I prefer to create a unique timer in my phone and mix and match the three work/rest templates above. Make sure to prepare mentally for sprint-type work so you drive your physical capacity to go all-out for the designated work interval and train yourself to recover as quickly as possible during the passive rest interval.
You will exhaust and highly challenge your immediate, ATP-CP, and glycolytic energy systems, which operate during work bouts lasting roughly 30-60 seconds, depending on your fitness level and training experience.
Here are two sample workouts that combine the three templates above. For each round:
- 30 seconds of work, 10 seconds of rest
- 45 seconds of work, 15 seconds of rest
- 60 seconds of work, 20 seconds of rest
The total time for each round is 3 minutes: 2.25 minutes of work and 45 seconds of rest.
- Workout A: 10 Rounds = 30 minutes of total time = 22.5 minutes of work and 7.5 minutes of passive rest
- Workout B: 13 Rounds = 39 minutes of total time = 29.25 of work and 9.75 minutes of passive rest
3. Focus on Intensity
Your workouts should be flat-out hard. You won’t stand around much, you will sweat, and you should step outside of your comfort zone. A relatively short session means you have to train with an all-out mindset. If you examine the two sample workouts closely, you’ll see that the time spent actually moving is less than 30 minutes in both cases. Based on my personal and professional experience, I believe that is a perfect amount of time for you to work extremely hard and come out of the workout feeling both challenged and accomplished.
Make it your number-one priority to lift nonstop during your work intervals. Occasionally pausing your timer is perfectly acceptable; I do it all the time, especially to hydrate, sip on my supplements, and ensure that the quality of my training session remains sky-high.
Ideally, you would never set down your weight(s) during a work interval; you want to recover as quickly as possible during your very brief rest periods and be ready to go at the very beginning of every new work interval.
4. Target Your Whole Body
Your workouts should hit the entire body with the primary muscle groups—the big, compound muscles. Emphasize multijoint exercises, and make a balanced attack by selecting exercises that work opposing muscle groups; for example, chest and back.
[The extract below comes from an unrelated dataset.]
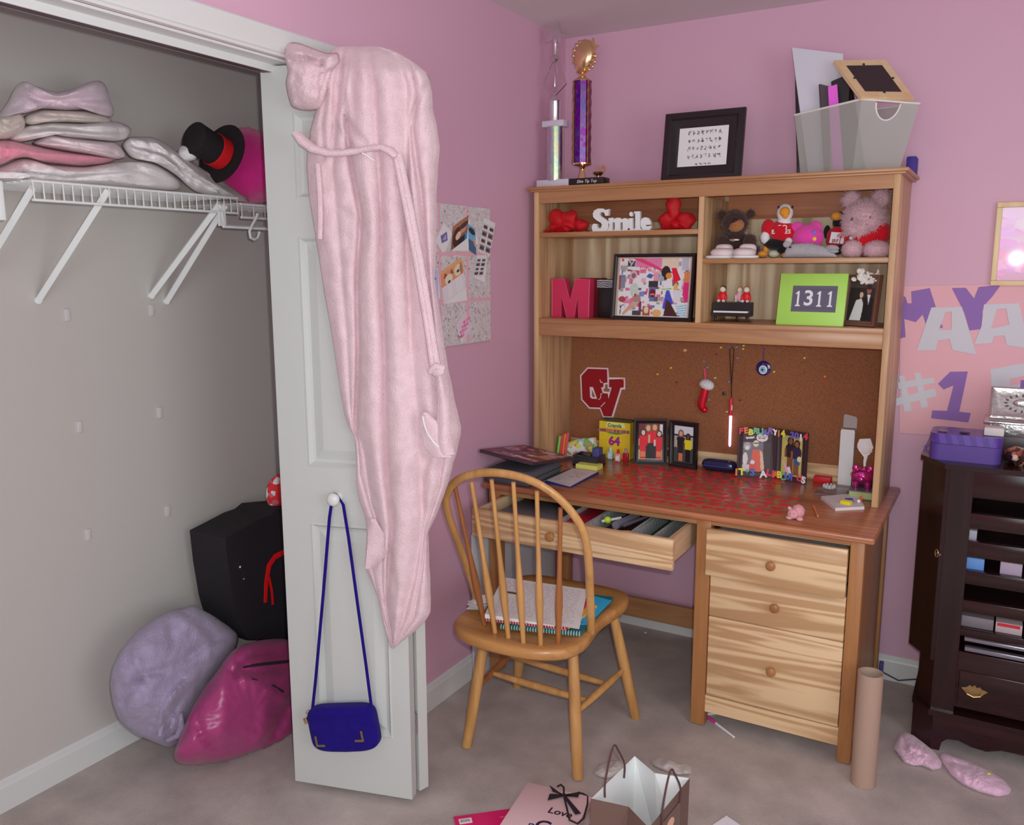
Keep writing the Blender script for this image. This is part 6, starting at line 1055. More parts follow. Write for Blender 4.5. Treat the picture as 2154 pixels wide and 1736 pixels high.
t = thing('paper_flower', 'white crumpled paper flower stuck upright behind the piggy bank', 'paper flower', tuple(pg_+Vector((.002, .01, .07)))); c = Y(1822, 943, -.19); s = mpp(c)
b = MB(); b.tube([pg_+Vector((.002, .01, .0705)), Y(1819, 972, -.19), Y(1822, 958, -.19)], [.004, .005, .007], 8); b.build('stem', C(206, 200, 200, .8), t)
b = MB(); vs = [(1803, 936), (1808, 924), (1831, 923), (1837, 942), (1829, 957), (1817, 962), (1808, 950)]; ppoly(b, vs, -.196, .012); b.ball(Y(1820, 942, -.19), (15*s, .010, 15*s), nz=.35, nf=50); b.build('petals', C(196, 190, 190, .8), t, ang=30)
b = MB(); b.box(1.112, 1.222, -.275, -.125, DZ, .750, .001); b.build('tablet', C(104, 84, 80, .2), label='flat dark tablet under the crystal dish', cat='tablet')
mt_, nt_, bs_ = base_mat('crystal'); MATS['crystal'] = mt_; bs_.inputs['Base Color'].default_value = (.9, .9, .92, 1); bs_.inputs['Roughness'].default_value = .05; bs_.inputs['Alpha'].default_value = .45; bs_.inputs['Specular IOR Level'].default_value = 1
b = MB(); c = Vector((1.150, -.20, .750)); b.lathe([(.008, .001), (.014, .004), (.017, .010), (.013, .009), (.006, .005)], Matrix.Translation(c), 12)
for k in range(9): a = 2*math.pi*k/9; b.ball(c+Vector((.018*math.cos(a), .018*math.sin(a), .012)), (.005, .005, .007), (0, 0, a), 6, 5)
b.build('crystal_dish', 'crystal', smooth=False, label='small faceted crystal dish on the flat dark tablet', cat='dish')
b = MB(); q = [Zp(1757, 1075, DZ), Zp(1818, 1072, DZ), Zp(1800, 1046, DZ)+Vector((0, .02, 0)), Zp(1727, 1050, DZ)]; b.add(q+[p+FZ*.010 for p in q], [(3, 2, 1, 0), (4, 5, 6, 7)]+[(i, (i+1) % 4, 4+(i+1) % 4, 4+i) for i in range(4)]); b.build('gift_card_box', C(190, 182, 184, .6), smooth=False, label='shallow white box with toy bricks on it, near hutch right side', cat='box')
def brick(lb, c, col, nx, ny, rz):
    t = thing('toy_brick', lb, 'toy brick', tuple(c), (0, 0, rz)); P8 = .008; b = MB(); b.box(-nx*P8/2, nx*P8/2, -ny*P8/2, ny*P8/2, 0, .0096, .0004)
    b.build('brick', C(*col, .3), t, L=True)
    for i in range(nx):
        for j in range(ny): b = MB(); b.lathe([(.0025, .0096), (.0025, .0113)], Matrix.Translation(((i-(nx-1)/2)*P8, (j-(ny-1)/2)*P8, 0)), 10); b.build('stud', C(*col, .3), t, L=True)
br0 = Zp(1780, 1060, .753); brick('yellow toy brick on the shallow white box', br0, (226, 184, 36), 4, 3, -.3); brick('blue toy brick behind the yellow one', br0+Vector((.004, .032, 0)), (40, 44, 140), 3, 2, .3)
t = thing('figurine', 'tiny red and white figurine next to the yellow toy brick', 'figurine', tuple(Zp(1806, 1058, .753))); p = Zp(1806, 1058, .753); b = MB(); b.ball(p+FZ*.006, .006); b.build('head', C(206, 196, 196), t); b = MB(); b.lathe([(.006, .010), (.004, .016), (.001, .024)], Matrix.Translation(p+Vector((.006, .003, 0))), 10); b.build('hat', C(176, 50, 40), t)
p = Zp(1672, 1093, DZ); p.y = max(p.y, -.645); t = thing('plush_pig', 'little pink plush piglet near the front edge of the desk', 'stuffed animal', tuple(p)); fleece('piglet', ph(216, 140, 146), .5); s = mpp(p)
b = MB(); b.ball(p+Vector((.004, .022, 14*s)), (13*s, .024, 14*s)); b.fur(500, .004, .0005); b.v = [Vector((q.x, q.y, max(q.z, DZ+.0008))) for q in b.v]; b.build('body', 'piglet', t, ang=80)
b = MB(); b.ball(p+Vector((-.006, -.004, 12*s)), (11*s, .012, 10*s)); b.ball(p+Vector((-.007, -.016, 10*s)), (5*s, .004, 4*s)); b.build('head', 'piglet', t)
for sx in (-1, 1):
    b = MB(); b.ball(p+Vector((-.006+sx*.011, .002, 21*s)), (4*s, .003, 6*s), (0, sx*.6, 0), 10, 8); b.build('ear', 'piglet', t); b = MB(); b.ball(p+Vector((sx*.016, -.008, 4*s)), (7*s, .010, 4*s), nu=12, nv=8); b.build('foot', 'piglet', t)
for sx in (-.006, .005): b = MB(); b.ball(p+Vector((-.006+sx, -.0155, 15*s)), .0013, nu=8, nv=6); b.build('eye', 'frame_black', t)
a0, a1 = Zp(1711, 1065, DZ+.004), Zp(1721, 1088, DZ+.004); d = (a1-a0).normalized(); t = thing('pencil', 'short orange pencil stub lying on the right of the desk', 'pencil', tuple(a0)); b = MB(); b.tube([a0, a1-d*.012], .0035, 6); b.build('barrel', C(196, 110, 50, .4), t, smooth=False); b = MB(); b.tube([a1-d*.012, a1], [.0034, .0005], 6); b.build('tip', C(200, 160, 120), t, smooth=False)
# ------------------------------------------------------------------ inside the open drawer
stripes('zebra', ph(36, 34, 40), ph(206, 204, 206), 95, (0, 1, .25), .5, .45)
stripes('zebra_x', ph(36, 34, 40), ph(206, 204, 206), 95, (1, 0, .25), .5, .45)
def tray(lb, x0, x1, y0, y1, z0, h, inner):
    t = thing('drawer_organizer', lb, 'organizer', ((x0+x1)/2, (y0+y1)/2, z0)); T_ = .003
    for a in (x0, x1-T_): b = MB(); b.box(a, a+T_, y0, y1, z0, z0+h); b.build('side', 'zebra', t, smooth=False)
    for a in (y0, y1-T_): b = MB(); b.box(x0+T_, x1-T_, a, a+T_, z0, z0+h); b.build('end', 'zebra_x', t, smooth=False)
    b = MB(); b.box(x0+T_, x1-T_, y0+T_, y1-T_, z0, z0+.002); b.build('floor', inner, t, smooth=False)
dz = .6215; y0, y1 = -.838, -.43
tray('striped organizer tray with a red folder, left in the open drawer', .375, .475, y0, y1, dz, .055, C(150, 20, 40))
tray('striped organizer tray full of pens, middle of the open drawer', .480, .640, y0, y1, dz, .055, C(60, 40, 40))
tray('striped organizer tray lined in green, right of the pens', .645, .715, y0, y1, dz, .05, C(34, 66, 40))
tray('narrow striped organizer tray at the right end of the drawer', .720, .780, y0, y1, dz, .055, C(60, 50, 80))
b = MB(); b.box(.105, .36, -.836, -.50, dz, dz+.035, .003); b.build('folder', C(96, 92, 98, .6), label='grey folder filling the left end of the open drawer', cat='folder')
b = MB(); b.box(.381, .470, -.78, -.46, dz+.004, dz+.040, .002); b.build('notepad', C(150, 26, 46, .5), label='red notepad in the left organizer tray', cat='notepad')
for k, (xa, ya, xb2, yb2, cc, rad, lb) in enumerate([(.50, -.80, .62, -.74, (230, 130, 50), .006, 'orange pen across the pens tray'), (.55, -.70, .57, -.56, (120, 116, 130), .014, 'clear grey tube in the pens tray'), (.49, -.81, .60, -.82, (206, 200, 206), .005, 'white pen along the front of the pens tray'), (.50, -.70, .545, -.64, (230, 230, 236), .005, 'white marker at the back of the pens tray'), (.59, -.72, .625, -.58, (90, 76, 90), .006, 'dark grey pen at the right of the tray')]):
    b = MB(); z = dz+.035+.004*k; b.tube([Vector((xa, ya, z)), Vector((xb2, yb2, z+.003))], rad, 8); b.build('pen', C(*cc, .35), label=lb, cat='pen')
b = MB(); b.ball((.515, -.685, dz+.05), .0125); b.build('ball', C(170, 206, 50, .5), label='lime green ball in the pens tray', cat='ball')
b = MB(); b.ball((.545, -.76, dz+.022), (.045, .03, .018), nz=.4, nf=40); b.build('hair_clips', C(170, 110, 40, .35), label='brown heap of clips in the pens tray', cat='clips', kind='stuff')
b = MB(); b.ball((.672, -.70, dz+.012), (.009, .009, .008)); b.build('ball', C(216, 214, 216, .5), label='small white ball in the green lined tray', cat='ball')
b = MB(); b.box(.885, 1.275, -.60, -.25, .60, .690, .002); b.build('papers', C(90, 88, 92, .7), label='grey stack of papers in the top pedestal drawer', cat='papers')
# ------------------------------------------------------------------ papers and notebooks on the chair
def book(lb, q, z0, z1, mat, cat='notebook', name='notebook', spiral=None):
    t = thing(name, lb, cat, tuple(sum((Vector(p) for p in q), Vector())/4*1.0)); q = [Vector((p[0], p[1], 0)) for p in q]; b = MB(); b.add([p+FZ*z0 for p in q]+[p+FZ*z1 for p in q], [(3, 2, 1, 0), (4, 5, 6, 7)]+[(i, (i+1) % 4, 4+(i+1) % 4, 4+i) for i in range(4)]); b.build('cover' if cat == 'notebook' else 'sheets', mat, t, smooth=False)
    if spiral:
        b = MB(); p0, p1 = q[spiral[0]], q[spiral[1]]; n = 30
        for k in range(n): c = p0.lerp(p1, (k+.5)/n)+FZ*(z0+z1)/2; e = (p1-p0).normalized().cross(FZ); rr = max(.005, (z1-z0)*.75); b.tube([c+e*rr*math.cos(a)+FZ*rr*math.sin(a)+FZ*.001 for a in [j*math.pi/4 for j in range(8)]], .0010, 5, closed=True)
        b.build('spiral_wire', 'wire_white', t, kind='stuff')
    return t
z0 = SZc+.0006
def Q(px, z): return [tuple(Zp(u, v, z)) for u, v in px]
book('teal notebook at the bottom of the pile on the chair seat', Q([(1052, 1322), (1222, 1338), (1290, 1262), (1100, 1240)], z0), z0, z0+.010, C(24, 96, 100, .5), spiral=(0, 1))
book('bright blue folder showing at the right of the chair pile', Q([(1180, 1322), (1236, 1322), (1286, 1272), (1240, 1260)], z0), z0+.011, z0+.014, C(40, 150, 196, .5), 'folder', 'folder')
book('yellow orange notebook in the middle of the chair pile', Q([(1058, 1308), (1196, 1324), (1256, 1278), (1090, 1240)], z0+.014), z0+.0145, z0+.020, C(220, 160, 60, .5))
book('crimson spiral notebook near the top of the chair pile', Q([(1022, 1306), (1192, 1326), (1246, 1262), (1060, 1226)], z0+.020), z0+.021, z0+.032, C(176, 22, 66, .5), spiral=(0, 1))
q = Q([(1020, 1300), (1166, 1318), (1236, 1248), (1058, 1222)], z0+.034); t = book('stack of loose white printed sheets on top of the chair pile', q, z0+.033, z0+.046, C(206, 200, 206, .8), 'papers', 'papers')
cv = Cv(80, 60, (212, 206, 212)); rc = random.Random(3)
for row in range(17):
    y = .08+row*.05; x = .08
    while x < .9: w_ = rc.uniform(.02, .08); cv.rect(x, y, min(.92, x+w_), y+.016, (170, 164, 172)); x += w_+.02
cv.rect(.1, .38, .3, .52, (206, 220, 180)); cv.rect(.12, .36, .28, .42, (60, 56, 60)); qv = [Vector(p) for p in q]; dzv = FZ*.0005
cv.pic('printed_page', qv[3]+FZ*(z0+.0465-qv[3].z), qv[2]-qv[3], qv[0]-qv[3], 'picture', t)
b = MB(); c = Zp(1012, 1278, z0); rc = random.Random(7)
for k in range(7):
    p = Vector((c.x+rc.uniform(-.01, .03), c.y+rc.uniform(-.03, .03), z0+.012+.003*k)); a = rc.uniform(-.5, .5); b.fbox(p, (math.cos(a), math.sin(a), .1), (-math.sin(a), math.cos(a), .05), (0, 0, 1), -.03, .03, -.025, .025, -.0004, .0004)
b.build('torn_pages', C(206, 200, 204, .8), smooth=False, label='ragged torn pages at the left side of the chair pile', cat='papers', kind='stuff')
b = MB(); b.box(.016, .022, -.775, -.11, .0005, .565, .0006); b.build('poster_board', C(170, 168, 172, .6), label='white poster board leaning on the pink wall under the desk', cat='board')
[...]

In choosing the exercises for your total-body workout, consider the following points:
- Use multijoint exercises such as squats, deadlifts, lunges, Romanian deadlifts, swings, high pulls, shoulder presses, chest presses, push-ups, rows, and upright rows.
- Look for balance and variety. Generally, you want to pick 6-12 different exercises, including upper-body and lower-body moves.
- Also select 2-4 exercises that are not resistance based for cardio and/or active recovery, such as jumping jacks, mountain climbers, bodyweight squat jumps, split-squat jumps, sprints/high knees, planks/bridges, and ab/trunk work.
- Organize your workout along a classic sequence of exercises; for example, performing multijoint exercises plus isolation exercises for each individual muscle group, alternating opposing muscle groups, and/or alternating upper-body and lower-body muscle groups.
Supplementation Is King
When I travel, convenience trumps everything. Make it easy for yourself to fuel your body properly with minimal prep time when you’re on the go. No solid food and Tupperware; just one shaker bottle and two main supplements…easy breezy!

Blazing the Road to Growth
There’s no excuse to skip training when you’re on the road. My best advice is to plan ahead. Write up a few different training protocols using my recommendations, pack your supplements, and bring your equipment and workout clothes. Then, find an open space—an open field, your hotel room, or even the hotel fitness center—focus your mind, and keep those gains coming!